Set down the material exactly as given, please, from its first line through the line that includes "3.17)).build('bead', M['pale'], hd, smooth=True)".

··· Data block ···

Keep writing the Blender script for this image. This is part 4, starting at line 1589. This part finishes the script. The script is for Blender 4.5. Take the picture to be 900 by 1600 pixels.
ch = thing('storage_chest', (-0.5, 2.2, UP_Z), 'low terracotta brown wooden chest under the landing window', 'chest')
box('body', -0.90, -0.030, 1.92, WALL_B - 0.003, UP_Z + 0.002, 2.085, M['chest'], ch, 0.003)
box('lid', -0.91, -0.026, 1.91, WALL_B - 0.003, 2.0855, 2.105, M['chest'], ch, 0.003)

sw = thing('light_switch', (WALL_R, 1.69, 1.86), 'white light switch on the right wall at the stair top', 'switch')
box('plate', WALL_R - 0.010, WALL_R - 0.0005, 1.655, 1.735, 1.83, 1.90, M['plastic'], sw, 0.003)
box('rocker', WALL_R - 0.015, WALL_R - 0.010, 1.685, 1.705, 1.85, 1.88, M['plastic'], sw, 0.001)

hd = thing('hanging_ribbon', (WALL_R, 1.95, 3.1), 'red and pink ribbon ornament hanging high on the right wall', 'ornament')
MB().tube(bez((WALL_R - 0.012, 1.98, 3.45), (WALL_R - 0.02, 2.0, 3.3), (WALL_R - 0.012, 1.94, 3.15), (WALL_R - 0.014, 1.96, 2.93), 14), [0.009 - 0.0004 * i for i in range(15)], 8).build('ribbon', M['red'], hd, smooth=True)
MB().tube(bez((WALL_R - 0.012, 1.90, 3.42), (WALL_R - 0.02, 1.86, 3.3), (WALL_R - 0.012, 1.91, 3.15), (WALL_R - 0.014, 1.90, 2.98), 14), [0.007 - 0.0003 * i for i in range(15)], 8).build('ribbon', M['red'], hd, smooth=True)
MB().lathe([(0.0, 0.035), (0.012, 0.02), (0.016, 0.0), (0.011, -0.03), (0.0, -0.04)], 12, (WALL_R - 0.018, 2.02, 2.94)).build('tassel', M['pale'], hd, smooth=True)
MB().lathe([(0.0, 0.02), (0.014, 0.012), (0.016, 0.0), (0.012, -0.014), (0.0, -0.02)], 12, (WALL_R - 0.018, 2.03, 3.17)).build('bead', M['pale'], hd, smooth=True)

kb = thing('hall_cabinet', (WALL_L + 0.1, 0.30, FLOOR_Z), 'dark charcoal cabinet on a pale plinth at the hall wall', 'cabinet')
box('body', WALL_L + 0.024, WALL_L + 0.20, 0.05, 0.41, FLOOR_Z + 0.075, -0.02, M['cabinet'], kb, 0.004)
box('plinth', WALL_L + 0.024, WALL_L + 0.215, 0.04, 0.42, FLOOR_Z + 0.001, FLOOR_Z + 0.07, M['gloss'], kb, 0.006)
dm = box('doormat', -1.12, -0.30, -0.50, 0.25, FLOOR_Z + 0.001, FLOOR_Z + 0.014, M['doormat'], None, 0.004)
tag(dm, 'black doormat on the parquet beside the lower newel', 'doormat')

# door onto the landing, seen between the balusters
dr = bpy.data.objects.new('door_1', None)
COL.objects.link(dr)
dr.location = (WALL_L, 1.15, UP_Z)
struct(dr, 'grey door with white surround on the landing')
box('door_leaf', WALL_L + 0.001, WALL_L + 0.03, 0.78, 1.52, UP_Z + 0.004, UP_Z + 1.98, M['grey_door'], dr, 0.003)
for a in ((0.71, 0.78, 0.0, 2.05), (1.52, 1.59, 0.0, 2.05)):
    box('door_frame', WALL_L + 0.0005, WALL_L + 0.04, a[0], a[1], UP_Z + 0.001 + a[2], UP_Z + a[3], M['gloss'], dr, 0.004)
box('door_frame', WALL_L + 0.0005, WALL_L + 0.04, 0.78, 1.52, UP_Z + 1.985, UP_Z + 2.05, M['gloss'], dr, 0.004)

···

## Reply to the exercise
Keep writing the Blender script for this image. This is part 4, starting at line 1589. This part finishes the script. The script is for Blender 4.5. Take the picture to be 900 by 1600 pixels.
ch = thing('storage_chest', (-0.5, 2.2, UP_Z), 'low terracotta brown wooden chest under the landing window', 'chest')
box('body', -0.90, -0.030, 1.92, WALL_B - 0.003, UP_Z + 0.002, 2.085, M['chest'], ch, 0.003)
box('lid', -0.91, -0.026, 1.91, WALL_B - 0.003, 2.0855, 2.105, M['chest'], ch, 0.003)

sw = thing('light_switch', (WALL_R, 1.69, 1.86), 'white light switch on the right wall at the stair top', 'switch')
box('plate', WALL_R - 0.010, WALL_R - 0.0005, 1.655, 1.735, 1.83, 1.90, M['plastic'], sw, 0.003)
box('rocker', WALL_R - 0.015, WALL_R - 0.010, 1.685, 1.705, 1.85, 1.88, M['plastic'], sw, 0.001)

hd = thing('hanging_ribbon', (WALL_R, 1.95, 3.1), 'red and pink ribbon ornament hanging high on the right wall', 'ornament')
MB().tube(bez((WALL_R - 0.012, 1.98, 3.45), (WALL_R - 0.02, 2.0, 3.3), (WALL_R - 0.012, 1.94, 3.15), (WALL_R - 0.014, 1.96, 2.93), 14), [0.009 - 0.0004 * i for i in range(15)], 8).build('ribbon', M['red'], hd, smooth=True)
MB().tube(bez((WALL_R - 0.012, 1.90, 3.42), (WALL_R - 0.02, 1.86, 3.3), (WALL_R - 0.012, 1.91, 3.15), (WALL_R - 0.014, 1.90, 2.98), 14), [0.007 - 0.0003 * i for i in range(15)], 8).build('ribbon', M['red'], hd, smooth=True)
MB().lathe([(0.0, 0.035), (0.012, 0.02), (0.016, 0.0), (0.011, -0.03), (0.0, -0.04)], 12, (WALL_R - 0.018, 2.02, 2.94)).build('tassel', M['pale'], hd, smooth=True)
MB().lathe([(0.0, 0.02), (0.014, 0.012), (0.016, 0.0), (0.012, -0.014), (0.0, -0.02)], 12, (WALL_R - 0.018, 2.03, 3.17)).build('bead', M['pale'], hd, smooth=True)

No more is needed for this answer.